Written request:
Reproduce the material below line by line, beginning with its first line and ending with the line that contains "belt_conveyor()"; leave out pictures.

□ □ □ □ □ □ □

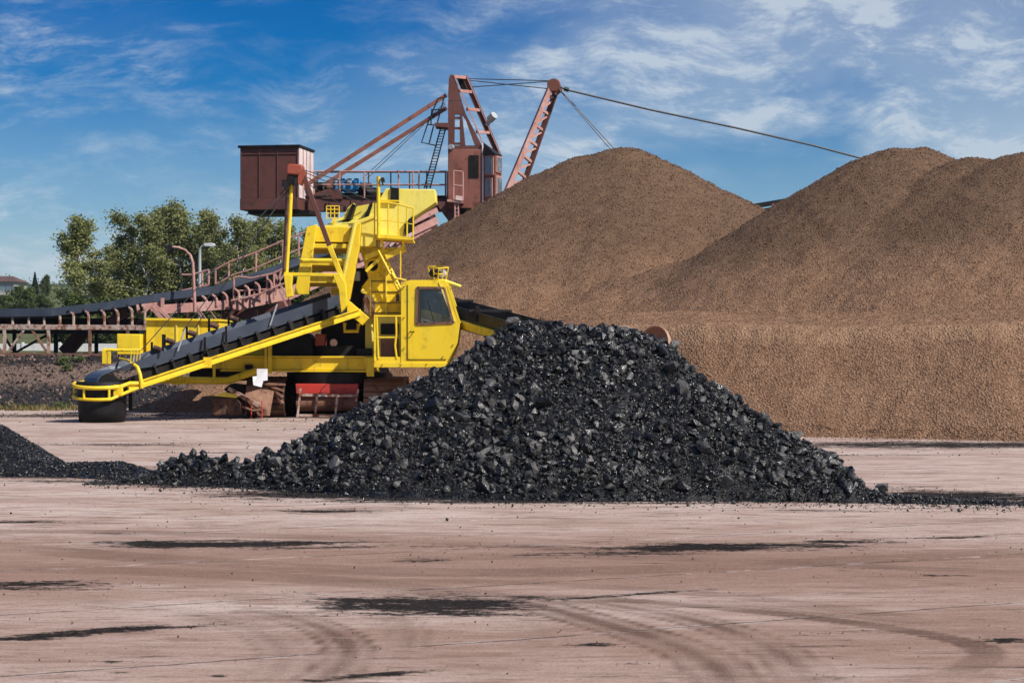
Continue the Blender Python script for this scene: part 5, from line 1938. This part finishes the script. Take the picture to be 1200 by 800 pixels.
    # pieces seen right of the yellow column
    for k in range(5):
        MB().beam(P(440 + k * 8, 292 - k * 2.2, 84.3 + .2 * k), P(452 + k * 8, 280 - k * 2.2, 84.3 + .2 * k), .12, .2).build('lattice_bar', PINK if k % 2 else PALE, rt)
    MB().pp([(489, 250), (508, 247), (512, 258), (512, 280), (489, 284)], 86.4, .5).build('head_frame', RED, rt)
    MB().pp([(480, 268), (490, 250), (490, 276)], 86.2, .2).build('head_plate', DARK, rt)
    MB().beam(P(496, 246, 86.0), P(496, 284, 86.0), .12, .12).build('post', PINK, rt)
    m = MB()
    for px in (234, 238, 250):
        m = MB().tube([P(px - 4, 364, 80.5), P(px + 6, 378, 80.5)], .05, 5).build('stay', RUST, rt)
    # legs under the rising part
    for px, y0 in ((221, 366), (262, 364), (300, 362)):
        MB().beam(P(px, 416, 81.4), P(px, y0, 81.4), .14, .14).build('trestle_leg', RED, rt)
    return rt


belt_conveyor()


# conveyor gallery showing in the notch between the two heaps
def notch_conveyor():
    rt = empty('conveyor_gallery', P(900, 400, 96).to_tuple()[:2] + (1.5,), 'black conveyor edge showing in the dip between the two gravel heaps', 'conveyor')
    MB().beam(P(840, 249, 96), P(990, 224, 97), 1.2, .22).build('conveyor_belt', RUBBER, rt)
    MB().beam(P(840, 256, 96), P(990, 231, 97), .3, .2).build('girder', RED, rt)
    for px in (875, 906, 940, 970):
        py = 251 - (px - 840) * .1667
        MB().beam(P(px, py + 6, 95.3), P(px, py - 1.5, 95.3), .12, .1).build('idler_frame', REDM, rt)
    for px in (850, 985):
        p = P(px, 250, 96.5)
        MB().beam(Vector((p.x, p.y, 1.3)), p, .3, .3).build('trestle_leg', RED, rt)


notch_conveyor()


# ------------------------------------------------------------------ lamps, rail, fence, house
def lamp_pink():
    D = 79.9
    b = P(228.5, 366, D)
    rt = empty('street_lamp', b, 'pink curved-neck lamp post rising beside the conveyor belt', 'lamp post', None)
    pts = [P(228.5, 366, D), P(227, 330, D), P(226, 308, D), P(223, 299, D), P(217, 293, D), P(209, 290, D), P(201, 289.3, D)]
    MB().tube(pts, [.07, .065, .06, .055, .05, .045, .045], 10).build('pole', PINK, rt)
    MB().cyl(P(202.5, 289, D), P(196.5, 293.5, D), .17, 14).build('lamp_head', IRON, rt)


lamp_pink()


def lamp_grey():
    D = 96.
    p = P(234, 335, D)
    rt = empty('street_lamp', (p.x, D, 1.5), 'slim grey street lamp with a white head in front of the birches', 'lamp post', None)
    MB().tube([(p.x, D, 1.4), P(234, 335, D), P(234, 300, D), P(234.5, 292, D), P(237, 288.5, D), P(241, 287.3, D)], [.10, .09, .075, .06, .05, .05], 10).build('pole', GREYS, rt)
    MB().pp([(237.5, 287), (240, 285), (246, 284.6), (251, 285.2), (252, 287.5), (250, 290), (245, 289), (240, 288.8)], D - .15, .3).build('lamp_head', LAMP, rt, bevel=.03)


lamp_grey()

rl = MB().beam(P(-80, 414.5, 66.5), P(132, 416.5, 66.5), .10, .12).build('rail', RAILM, loc=P(20, 416, 66.5).to_tuple())
tag(rl, 'rusty steel rail lying along the top of the dirt bank', 'rail')


def white_fence():
    D = 112
    b = P(70, 414, D)
    rt = empty('perforated_fence', (b.x, D, 1.5), 'low white concrete fence with square holes seen under the conveyor', 'fence')
    z0, z1 = P(0, 414.5, D).z, P(0, 402.5, D).z
    x0, x1 = P(-60, 0, D).x, P(330, 0, D).x
    n = 9
    w = (x1 - x0) / n
    for i in range(n):
        a = x0 + i * w
        m = MB()
        m.box((a + .02, D, z0), (a + w - .02, D + .1, z0 + .34))
        m.box((a + .02, D, z0 + .46), (a + w - .02, D + .1, z1))
        k = 5
        for j in range(k + 1):
            c = a + .1 + (w - .2) * j / k
            m.box((c - .19, D + .002, z0 + .335), (c + .19, D + .098, z0 + .465))
        m.build('fence_panel', FENCE, rt, smooth=False)
        MB().box((a - .06, D - .05, z0 - .2), (a + .06 - .042 + .04, D + .15, z1 + .08)).build('fence_post', FENCE, rt)


white_fence()


def house():
    D = 300
    rt = empty('house', (P(0, 0, D).x, D, 7.), 'distant grey house with dark red roof at the left edge beyond the trees', 'house')
    WALL = simple('house_render', (.42, .40, .38), .9, (.34, .33, .31), .4)
    ROOF = simple('house_roof_tiles', (.10, .05, .045), .85, (.07, .04, .035), .6)
    zb, zw, zr = P(0, 362, D).z, P(0, 330, D).z, P(0, 322.5, D).z
    xa, xb = P(-70, 0, D).x, P(17, 0, D).x
    w = MB().box((xa, D, zb), (xb, D + 8, zw)).build('wall', WALL, rt)
    r_ = MB().add([(xa - .4, D - .5, zw), (xb + .4, D - .5, zw), (xb + .4, D + 8.5, zw), (xa - .4, D + 8.5, zw), (xa + 2, D + 4, zr), (xb - 1.2, D + 4, zr)],
                  [(0, 1, 5, 4), (1, 2, 5), (2, 3, 4, 5), (3, 0, 4), (3, 2, 1, 0)]).build('roof', ROOF, rt, smooth=False)
    MB().box((xb - 4, D + 3, zr), (xb - 3.2, D + 3.8, zr + .6)).build('chimney', WALL, r_)
    for px in (3, 10, 17):
        f = MB().box((P(px, 0, D).x - .5, D - .06, P(0, 341, D).z), (P(px, 0, D).x + .5, D + .02, P(0, 335, D).z)).build('window', WHITE, rt)
        MB().box((P(px, 0, D).x - .38, D - .09, P(0, 340.3, D).z), (P(px, 0, D).x + .38, D - .062, P(0, 335.6, D).z)).build('pane', WPANE, f)


house()


# ------------------------------------------------------------------ trees
def mk_leaf(name, c1, c2, c3):
    m = Mat(name, .6, .3)
    t = m.attr('tone')
    c = m.mix(m.ss(t, 0, .6), c1, c2)
    c = m.mix(m.ss(t, .72, 1.), c, c3)
    c = m.mix(.55, c, m.mix(m.rand(), tuple(x * .75 for x in c2), tuple(x * 1.15 for x in c2)))
    m.color(c)
    tr = m.n.new('ShaderNodeBsdfTranslucent')
    m.l.new(c, tr.inputs['Color'])
    mx = m.n.new('ShaderNodeMixShader')
    mx.inputs[0].default_value = .3
    m.l.new(m.b.outputs[0], mx.inputs[1])
    m.l.new(tr.outputs[0], mx.inputs[2])
    m.l.new(mx.outputs[0], m.n['Material Output'].inputs['Surface'])
    return m.m


LEAF = mk_leaf('birch_leaves', (.135, .165, .06), (.235, .25, .09), (.40, .34, .13))
LEAFD = mk_leaf('bush_leaves', (.05, .075, .022), (.09, .12, .035), (.16, .16, .05))
LEAFC = mk_leaf('conifer_needles', (.015, .03, .018), (.022, .045, .024), (.04, .06, .03))
BARK = simple('birch_bark', (.60, .57, .52), .85, (.25, .22, .20), 1.2)
BARKD = simple('dark_bark', (.10, .075, .055), .9, (.05, .04, .03), 2.)


def leaf_mesh(name, centres, size, tone, mat, flat=.6):
    n = len(centres)
    rot = rand_rot(n)
    q = np.array([(-.5, -.32, 0), (.5, -.32, 0.05), (.5, .32, 0), (-.5, .32, .05)])
    v = np.einsum('nij,mj->nmi', rot, q) * size[:, None, None] + centres[:, None, :]
    me = bpy.data.meshes.new(name)
    V = v.reshape(-1, 3)
    me.vertices.add(len(V))
    me.vertices.foreach_set('co', V.astype(np.float32).ravel())
    me.loops.add(4 * n)
    me.loops.foreach_set('vertex_index', np.arange(4 * n, dtype=np.int32))
    me.polygons.add(n)
    me.polygons.foreach_set('loop_start', np.arange(0, 4 * n, 4, dtype=np.int32))
    me.polygons.foreach_set('loop_total', np.full(n, 4, dtype=np.int32))
    me.update(calc_edges=True)
    at = me.attributes.new('tone', 'FLOAT', 'POINT')
    at.data.foreach_set('value', np.repeat(tone, 4).astype(np.float32))
    me.materials.append(mat)
    return me


def birch(seed, h, spread, n_leaf, stems=1, lo=.13, leaf=.150):
    """returns trunk mesh builder and crown mesh, tree base at the origin"""
    r = random.Random(seed)
    m = MB()
    cen = []
    for s in range(stems):
        lean = Vector((r.uniform(-.10, .10), r.uniform(-.10, .10), 1))
        hh = h * r.uniform(.86, 1.0) if s else h
        pts = []
        bx, by = (r.uniform(-.5, .5), r.uniform(-.5, .5)) if s else (0, 0)
        for i in range(9):
            t = i / 8
            pts.append(Vector((bx + lean.x * hh * t + r.gauss(0, .08) * i ** .5, by + lean.y * hh * t + r.gauss(0, .08) * i ** .5, hh * t * .97)))
        m.tube(pts, [max(.17 * h / 12 * (1 - i / 8.6), .02) for i in range(9)], 7)
        nb = int(40 / stems ** .5)
        for b in range(nb):
            t = lo + (.97 - lo) * (b + r.random()) / nb
            i = min(int(t * 8), 7)
            p = pts[i].lerp(pts[i + 1], t * 8 - i)
            ang = r.uniform(0, 6.283)
            prof = min(1., .5 + (t - lo) / .25) * (1 if t < .36 else max(.06, 1 - ((t - .36) / .66) ** 1.15))
            ln = spread * max(.18, prof) * r.uniform(.55, 1.12)
            d = Vector((math.cos(ang), math.sin(ang), r.uniform(.3, 1.2))).normalized()
            q = [p]
            for k in range(1, 5):
                dd = (d + Vector((r.gauss(0, .15), r.gauss(0, .15), -.10 * k))).normalized()
                q.append(q[-1] + dd * ln / 4)
            m.tube(q, [.05 * (1 - k / 5.5) * h / 12 for k in range(5)], 5)
            ncl = r.randint(3, 6)
            for c in range(ncl):
                u = r.uniform(.3, 1.05) * 4
                k = min(int(u), 3)
                cc = q[k].lerp(q[k + 1], u - k)
                rad = r.uniform(.18, .46) * spread / 2.6
                tone0 = r.random()
                cen.append((cc, rad, tone0))
    tot = sum(c[1] ** 2 for c in cen)
    C, Sz, Tn = [], [], []
    for cc, rad, t0 in cen:
        k = max(6, int(n_leaf * rad ** 2 / tot))
        g = rng.normal(size=(k, 3)) * np.array([rad, rad, rad * .9]) * .62
        # hanging strands below the clump
        drop = rng.random(k) < .42
        g[drop, 2] -= rng.random(drop.sum()) * rad * 2.0
        C.append(np.array(cc) + g)
        Sz.append(leaf * rng.uniform(.6, 1.25, k))
        Tn.append(np.clip(t0 * .6 + rng.random(k) * .45, 0, 1))
    return m, np.vstack(C), np.concatenate(Sz), np.concatenate(Tn)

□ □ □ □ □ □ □

Reply to the exercise:
Continue the Blender Python script for this scene: part 5, from line 1938. This part finishes the script. Take the picture to be 1200 by 800 pixels.
    # pieces seen right of the yellow column
    for k in range(5):
        MB().beam(P(440 + k * 8, 292 - k * 2.2, 84.3 + .2 * k), P(452 + k * 8, 280 - k * 2.2, 84.3 + .2 * k), .12, .2).build('lattice_bar', PINK if k % 2 else PALE, rt)
    MB().pp([(489, 250), (508, 247), (512, 258), (512, 280), (489, 284)], 86.4, .5).build('head_frame', RED, rt)
    MB().pp([(480, 268), (490, 250), (490, 276)], 86.2, .2).build('head_plate', DARK, rt)
    MB().beam(P(496, 246, 86.0), P(496, 284, 86.0), .12, .12).build('post', PINK, rt)
    m = MB()
    for px in (234, 238, 250):
        m = MB().tube([P(px - 4, 364, 80.5), P(px + 6, 378, 80.5)], .05, 5).build('stay', RUST, rt)
    # legs under the rising part
    for px, y0 in ((221, 366), (262, 364), (300, 362)):
        MB().beam(P(px, 416, 81.4), P(px, y0, 81.4), .14, .14).build('trestle_leg', RED, rt)
    return rt


belt_conveyor()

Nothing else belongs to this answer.